Car je crois en un Dieu de compassion, pas en un Dieu qui exige la souffrance. Le Christ n’a jamais transformé la douleur en exigence spirituelle. Il a guéri les malades, relevé les paralytiques, pleuré devant la mort de son ami Lazare (Jn 11,35). Il a offert la consolation et non l’endurcissement. Il n’a jamais exigé l’agonie comme offrande. Où, Monseigneur, dans les Évangiles, Jésus appelle-t-il à prolonger la douleur au nom de la vie sacrée ?
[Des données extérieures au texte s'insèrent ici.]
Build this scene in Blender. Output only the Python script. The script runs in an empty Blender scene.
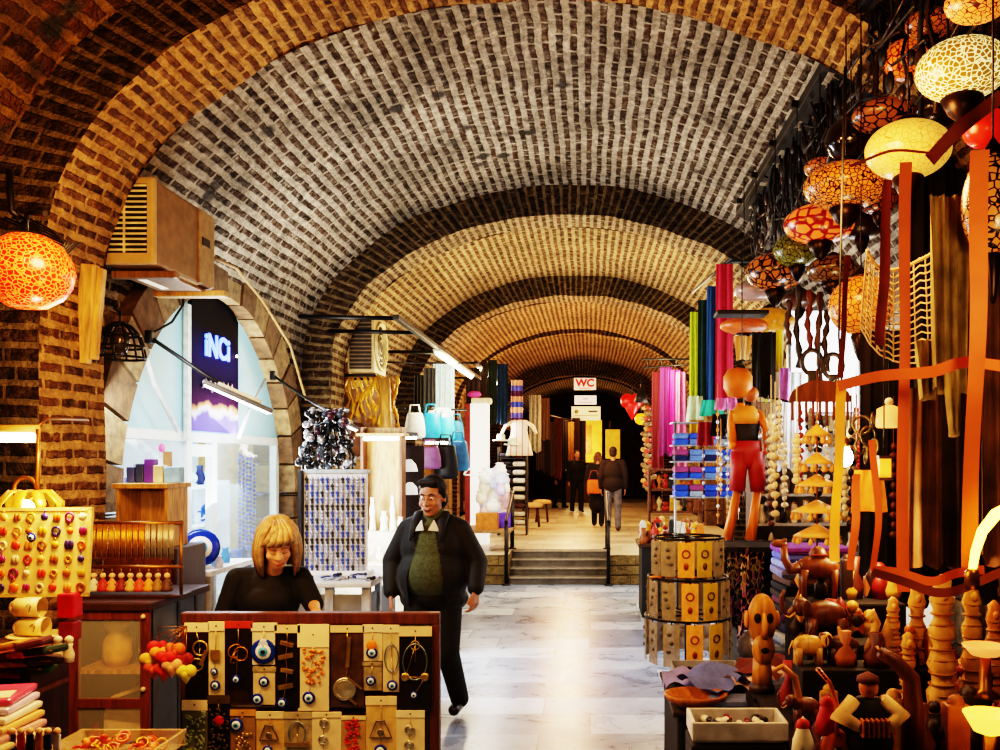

Je crois aussi en la liberté de conscience. Et pas n’importe laquelle : celle que reconnaît notre propre Église. Le Catéchisme de l’Église catholique affirme que « la conscience est le sanctuaire de l’homme, où il est seul avec Dieu, dont la voix fait entendre ses appels » (CEC §1776). Loin d’être un refuge de subjectivisme, c’est un lieu de vérité. Et certains, dans des situations limites, peuvent discerner, dans la prière et l’accompagnement, que demander une aide à mourir est un acte d’humilité, de fidélité, d’amour. Pourquoi les exclure ? Pourquoi les juger ?
Vous invoquez les soins palliatifs comme alternative suffisante. Mais selon le rapport IGAS de juillet 2023, seuls 20 % des personnes en fin de vie accèdent à une unité spécialisée. Les inégalités territoriales sont criantes. Le personnel est sous-formé. Les familles épuisées. Le système, admirable dans ses principes, est inaccessible dans les faits (IGAS, Rapport 2023-050R). Dans ces zones d’abandon, refuser une autre voie, c’est imposer la souffrance au nom d’un idéal abstrait.
Je n’écris pas depuis une position théorique. J’ai accompagné. J’ai entendu : « je veux que ça s’arrête. » J’ai vu des corps prolongés artificiellement, des proches rongés par la culpabilité. Et je ne veux plus avoir à dire : « on n’a pas le droit ». Je veux pouvoir dire : « nous t’écoutons. Nous te croyons. Nous t’aimons. » Et si c’est ton vœu, alors va en paix.
Vous affirmez que « l’homme ne s’appartient pas ». Mais moi je crois qu’il appartient à Dieu – et que Dieu, justement, ne veut pas qu’on meure dans la terreur ou dans la douleur. Il veut qu’on meure accompagné, écouté, consolé. Ce n’est pas la loi de Dieu que je défends ici : c’est la grâce pour ceux qui restent et l’humanité pour ceux qui partent.
Je ne vous demande pas, Monseigneur, de renier vos convictions. Mais je vous demande d’accepter la pluralité des consciences. De faire une place, dans l’Église, à ceux qui vivent leur foi autrement que dans le refus. Je vous demande de ne pas condamner les familles qui feront ce choix avec amour. Je vous demande de ne pas figer l’Évangile dans un interdit, alors qu’il est avant tout un appel à aimer jusqu’au bout.
Quand mon heure viendra, je veux pouvoir mourir dans la paix. Entouré. Libéré. Peut-être que je n’aurai pas besoin d’aide. Mais si je la demandais, je voudrais qu’on me bénisse. Qu’on ne me ferme pas la porte du Ciel parce que j’ai souhaité partir dans la tendresse.
Et si Dieu me demande pourquoi j’ai soutenu cette loi, je lui dirai simplement :
« Parce que j’ai aimé. Parce que j’ai écouté ceux qui n’en pouvaient plus. Parce que je n’ai pas voulu imposer ma foi comme une violence. »
Et j’ose croire qu’il me dira, Lui :
« Tu as bien fait, mon fils. »
Tu ne seras pas seul. Jusqu’au bout.